4. Still A Long Way To Go, James Dean Bradfield
Cold comfort in the dawn/the dawn that brings you 'round
A pale light that you found/there's still a long way to go
This is my lullaby. This is the ultimate comfort. This is everything that I need on repeat when I can't move for being so depressed. This song gets me through the worst nights once everyone I rely on is asleep. There might be a long way to go, but with James singing me lullabies, maybe I'll get there. Like laughing in the dark, to keep the dogs at bay. That's a black dog on my shoulder, and it's not laughing that keeps it at bay.

5. Autumnsong, Manic Street Preachers
So when you hear this autumnsong, clear your heads and get ready to run
So when you hear this autumnsong, remember the best times are yet to come
Honestly, this song just makes me feel good. Yes, I will wear my love like it is made of hate/born to destroy and born to create. Send Away The Tigers was the Manics album that I bought while I was living in the worst of a bad situation, and it was mine, and Autumnsong is mine. It's a reminder that I own my destiny, and that's a fucking powerful thing, and something that you need when you're curled up on the bathroom floor and you can't remember why you haven't jumped off the balcony yet.

6. William's Last Words, Manic Street Preachers
I even love the devil, for yes he did me harm, to keep me any longer
'cause I'm really tired, I'd love to go to sleep, wake up happy (wake up happy)
They say that this song isn't Richey's suicide note, but it sure as fuck feels like it is. This song is one reason that I feel like I can't die. There's so much pain behind it, so much hurt in Nicky's voice, and it reminds me that it would just hurt everyone I love too damn much. I have to stay alive. I owe it to them. Good night, nos da, I'll try my best. 

7. No Children, The Mountain Goats
Our friends say it's darkest before the sun rises/we're pretty sure they're all wrong
I hope it stays dark forever/I hope the worst isn't over
When I left my ex, I asked my friends to suggest relevant songs. This got me through the worst of a traumatic breakup. The most important thing it did for me was increase my own sense of self-acceptance, after a time: you are coming down with me/hand in unlovable hand. Yeah, well, I'm not unlovable, motherfucker. The anger in this song makes me feel at peace.


Honourable Mentions: 

You Get What You Give, New Radicals
But when the night is falling, and you cannot find the light
If you feel your dream is dying, hold tight/you've got the music in you
I still have this song memorised, down to the timing of each "hey" at the beginning. I remember listening to it and feeling, even at thirteen, somewhat hopeful and less angry. His suggestion that I had a reason to live seemed, maybe, not terribly far-fetched. I think this song could talk me out of suicide.

Futures, Jimmy Eat World
I always believed in futures/I hope for better in November
I try the same losing lucky numbers/it could be a cold night, for a lifetime
This song has soundtracked the walks in the rain that have kept me safe. The past is told by those who win, my darling. I chose to win. Thanks, guys.

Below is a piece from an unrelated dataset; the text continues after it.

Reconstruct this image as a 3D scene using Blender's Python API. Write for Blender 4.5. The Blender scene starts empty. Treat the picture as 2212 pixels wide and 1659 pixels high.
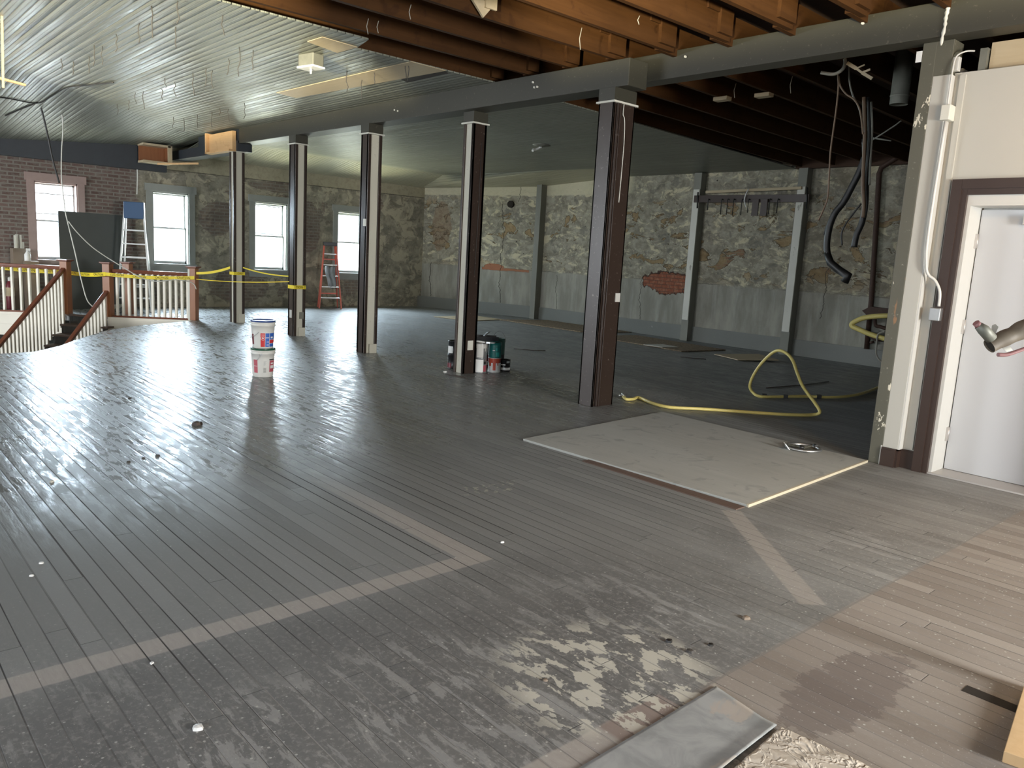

Nolite te bastardes carborundorum.

Judge Yr'Self, Manic Street Preachers
Find yr truth/face yr truth
Speak yr truth/and be yr truth
These gentlemen keep me going. This song gives me a certain strength within myself. Blessed be the blade is a reminder that I don't need that anymore.

Postcards From A Young Man, Manic Street Preachers
This world will not impose its will 
I will not give up and I will not give in
I have a playlist called Leaving The House. This song is the reason I created it. It's my anthem when I need to Get Shit Done, whether that shit is just getting through the day or something more specific.